Repeat the full listing below verbatim and keep the images out.
________________
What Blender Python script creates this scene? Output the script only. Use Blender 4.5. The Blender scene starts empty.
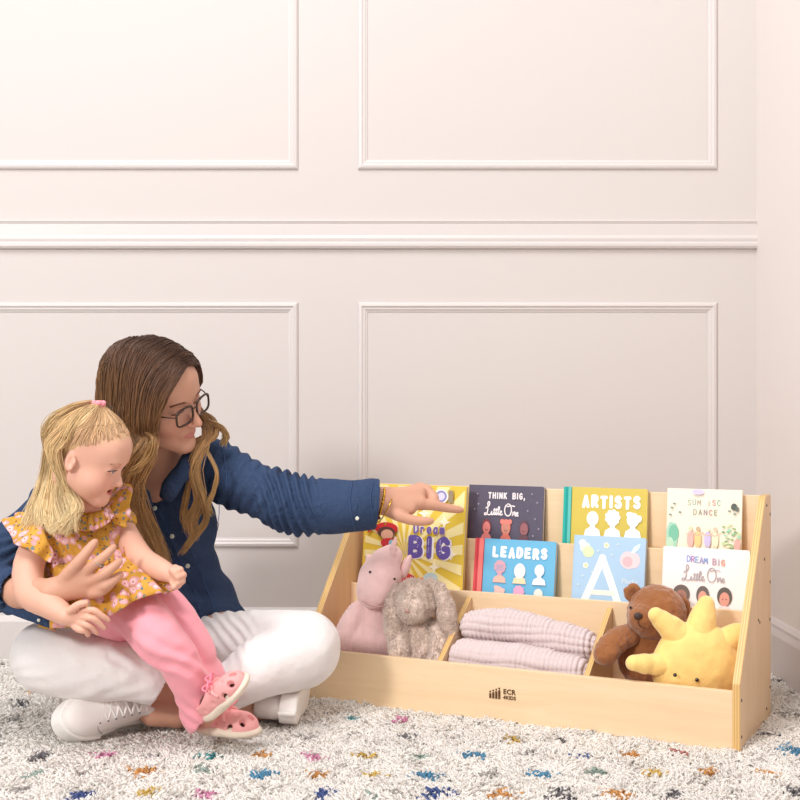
import bpy, bmesh, math, random
import numpy as np
from mathutils import Vector, Matrix, Euler
from mathutils.noise import noise as mnoise

R = math.radians
scene = bpy.context.scene
COL = scene.collection

# ---------------------------------------------------------------- camera, world, lights, exposure
FPX = 1228.0          # focal length in pixels of an 800 px wide frame
HOR = 407.0           # pixel row of the horizon
CZ = 0.70             # camera height
cam_d = bpy.data.cameras.new('camera')
cam = bpy.data.objects.new('camera', cam_d)
COL.objects.link(cam)
cam.location = (0, 0, CZ)
cam.rotation_euler = (R(90), 0, 0)
cam_d.sensor_width = 36
cam_d.lens = FPX / 800 * 36
cam_d.shift_y = (HOR - 400) / 800
cam_d.clip_start = 0.05
scene.camera = cam

world = bpy.data.worlds.new('world')
scene.world = world
world.use_nodes = True
wb = world.node_tree.nodes['Background']
wb.inputs['Color'].default_value = (1.0, 0.975, 0.965, 1)
wb.inputs['Strength'].default_value = 0.44
scene.cycles.max_bounces = 18
scene.cycles.diffuse_bounces = 14
scene.cycles.transmission_bounces = 12

def area_light(name, loc, target, size, power, color=(1, 1, 1)):
    d = bpy.data.lights.new(name, 'AREA')
    d.shape = 'DISK'
    d.size = size
    d.energy = power
    d.color = color
    o = bpy.data.objects.new(name, d)
    COL.objects.link(o)
    o.location = loc
    o.rotation_euler = (Vector(target) - Vector(loc)).to_track_quat('-Z', 'Y').to_euler()
    return o
area_light('key_softbox', (-3.0, -1.3, 2.6), (0.15, 3.1, 0.2), 0.9, 142, (1.0, 0.97, 0.945))
area_light('overhead_fill', (-0.9, 0.9, 4.3), (0.0, 2.5, 0.0), 2.0, 128, (1.0, 0.98, 0.97))  # added fill from overhead, no visible source; brightens the rug

vs = scene.view_settings
vs.view_transform = 'Standard'
vs.look = 'None'
vs.gamma = 1
vs.use_curve_mapping = False
vs.exposure = 0.05

# ---------------------------------------------------------------- helpers
def P(px, py, Y):
    """point at depth Y seen at pixel (px, py)"""
    return Vector(((px - 400) / FPX * Y, Y, CZ - (py - HOR) / FPX * Y))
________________
Solution below
What Blender Python script creates this scene? Output the script only. Use Blender 4.5. The Blender scene starts empty.
import bpy, bmesh, math, random
import numpy as np
from mathutils import Vector, Matrix, Euler
from mathutils.noise import noise as mnoise

R = math.radians
scene = bpy.context.scene
COL = scene.collection

# ---------------------------------------------------------------- camera, world, lights, exposure
FPX = 1228.0          # focal length in pixels of an 800 px wide frame
HOR = 407.0           # pixel row of the horizon
CZ = 0.70             # camera height
cam_d = bpy.data.cameras.new('camera')
cam = bpy.data.objects.new('camera', cam_d)
COL.objects.link(cam)
cam.location = (0, 0, CZ)
cam.rotation_euler = (R(90), 0, 0)
cam_d.sensor_width = 36
cam_d.lens = FPX / 800 * 36
cam_d.shift_y = (HOR - 400) / 800
cam_d.clip_start = 0.05
scene.camera = cam

world = bpy.data.worlds.new('world')
scene.world = world
world.use_nodes = True
wb = world.node_tree.nodes['Background']
wb.inputs['Color'].default_value = (1.0, 0.975, 0.965, 1)
wb.inputs['Strength'].default_value = 0.44
scene.cycles.max_bounces = 18
scene.cycles.diffuse_bounces = 14
scene.cycles.transmission_bounces = 12

def area_light(name, loc, target, size, power, color=(1, 1, 1)):
    d = bpy.data.lights.new(name, 'AREA')
    d.shape = 'DISK'
    d.size = size
    d.energy = power
    d.color = color
    o = bpy.data.objects.new(name, d)
    COL.objects.link(o)
    o.location = loc
    o.rotation_euler = (Vector(target) - Vector(loc)).to_track_quat('-Z', 'Y').to_euler()
    return o
area_light('key_softbox', (-3.0, -1.3, 2.6), (0.15, 3.1, 0.2), 0.9, 142, (1.0, 0.97, 0.945))
area_light('overhead_fill', (-0.9, 0.9, 4.3), (0.0, 2.5, 0.0), 2.0, 128, (1.0, 0.98, 0.97))  # added fill from overhead, no visible source; brightens the rug

vs = scene.view_settings
vs.view_transform = 'Standard'
vs.look = 'None'
vs.gamma = 1
vs.use_curve_mapping = False
vs.exposure = 0.05

# ---------------------------------------------------------------- helpers
def P(px, py, Y):
    """point at depth Y seen at pixel (px, py)"""
    return Vector(((px - 400) / FPX * Y, Y, CZ - (py - HOR) / FPX * Y))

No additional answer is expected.